O sexto discute-se assim. — Parece que pela penitência subsequente, mesmo as obras mortas, isto é, não feitas com caridade, revivem.
1. — Pois, é mais difícil chegar a vida eterna o mortificado — o que nunca se dá na ordem da natureza — que o ser vivificado o que nunca foi vivo — pois, de seres não vivos podem ser naturalmente gerados certos seres vivos. Ora, as obras mortificadas revivem pela penitência, como se disse. Logo, e com maior razão, as obras mortas podem reviver.
2. Demais. — Removida a causa, removido fica o efeito. Ora, a causa pela qual as obras pertencentes ao gênero das boas obras, feitas sem caridade, não foram vivas, foi a falta da caridade e da graça. Ora, essa falta desaparece pela penitência. Logo, pela penitência as obras mortas revivem.

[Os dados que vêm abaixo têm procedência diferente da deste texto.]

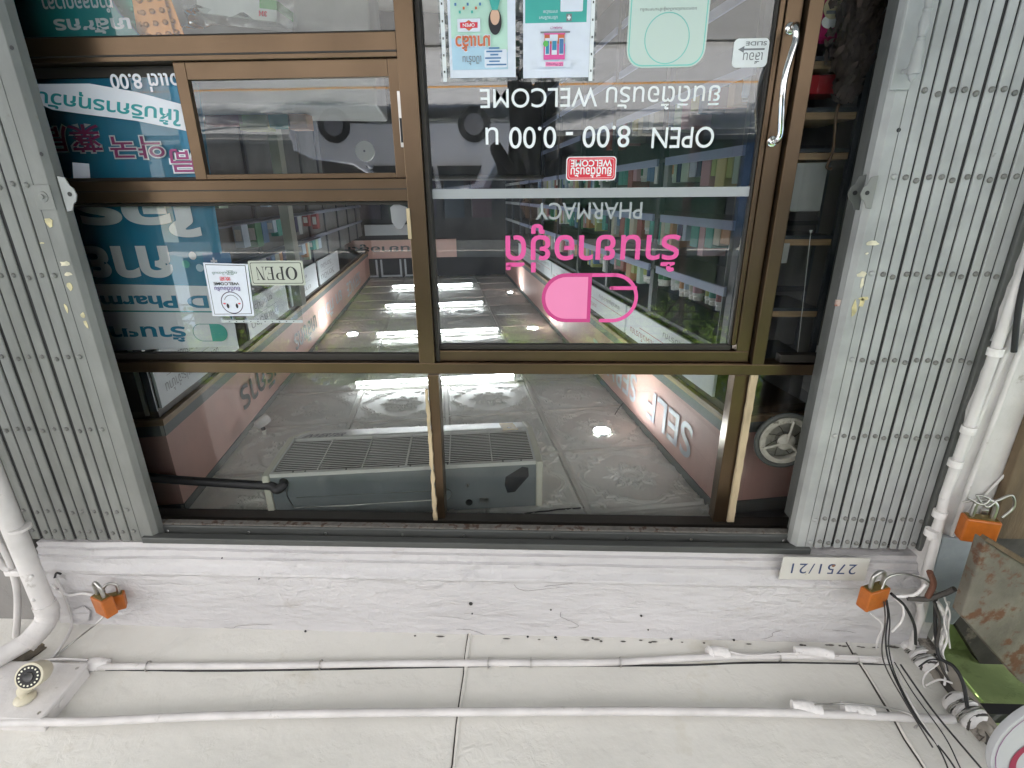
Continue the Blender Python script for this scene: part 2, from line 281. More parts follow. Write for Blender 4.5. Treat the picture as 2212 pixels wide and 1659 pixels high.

3. Demais. — Jerônimo, comentando o lugar da Escritura — Semeaste muito, diz: Quando vires alguém praticar, entre muitas obras pecaminosas, certas que são justas, não creias seja Deus tão injusto a ponto de esquecer-se de umas poucas obras boas por causa de muitas más. Ora, isto sobretudo se dá quando os males passados são apagados pela penitência. Logo, parece que pela penitência Deus remunera as obras boas praticadas, antes da penitência, no estado de pecado; e isso é vivificá-las.
Mas, em contrário, diz o Apóstolo: Se eu distribuir todos os meus bens em sustento dos pobres e se entregar o meu corpo para ser queimado se todavia, não tiver caridade, nada disto me aproveita. Ora, assim não seria se ao menos fossem vivifica das pela penitência subsequente. Logo, a penitência não vivifica as obras mortificadas.
SOLUÇÃO. — De dois modos podemos dizer que uma obra é morta. — Primeiro, efetivamente, isto é, por ser causa da morte. E neste sentido dizemos que as obras do pecado são mortas, segundo aquilo do Apóstolo: O sangue de Cristo limpará a nossa consciência das obras da morte. Ora, essas obras mortas a penitência não as vivifica, mas antes as destrói; segundo ainda o Apóstolo, não lançando de novo o fundamento da penitência das obras mortas. — Noutro sentido as obras mortas assim se chamam privativamente, isto é, por carecerem da vida espiritual, procedente da caridade, pela qual a alma se nos une com Deus, de qual vive, como o corpo, pela alma. E neste sentido também a fé sem a caridade se chama morta, segundo a Escritura: A fé sem obras é morta. Também neste sentido todas as obras genericamente boas, se forem feitas sem caridade, chamam-se mortas; isto é, por não procederem do principio da vida; como se disséssemos que o som de uma citara da uma voz morta. Por onde, a diferença entre obras de morte e de vida se funda na relação com o principio donde procedem. Ora, as obras não podem resultar duas vezes do seu principio, porque passam e não podem tornar a ser numericamente as mesmas. Por isso é impossível obras mortas tornarem a reviver pela penitência.
DONDE A RESPOSTA À PRIMEIRA OBJEÇÃO. — Na ordem natural, tanto os seres mortos como os mortificados estão privados do princípio vital. Ora, as obras se chamam mortificadas, não relativamente ao principio donde procederam, mas em relação a um impedimento intrínseco. Mortas porém se chamam relativamente ao seu princípio. Logo, não colhe a comparação.
RESPOSTA À SEGUNDA. — As obras do gênero das boas, feitas sem caridade, chamam-se mortas por falta da caridade e da graça, como seus principias. Ora, a penitência subsequente não faz com que procedam desse tal princípio. Por isso, a objeção não colhe.
RESPOSTA À TERCEIRA. — Deus se lembra das boas obras que praticamos no estado de pecado; não para as remunerar na vida eterna, o que só cabe às obras vivas, isto é, às feitas com caridade. Mas lhes dá uma remuneração temporal. Assim, diz Gregório: Se o rico do Evangelho não tivesse feito algum bem e não tivesse por ele recebido já em vida uma remuneração, não lhe diria de nenhum modo Abraão — Recebeste bens em tua vida — Ou também podemos referir esse lembrar-se das boas obras no abrandamento da condenação contra o pecador pronunciada. Donde o dizer Agostinho: Não podemos dizer que fosse melhor ao cismático martirizado evitar todos os sofrimentos padecidos, negando a Cristo. De modo que o lugar do Apóstolo — Se entregar o meu corpo para ser queimado, se todavia não tiver caridade, de nada me aproveita — seja entendido como significando que nada aproveita para alcançar o reino dos céus; mas que aproveita para abrandar os suplícios da condenação final.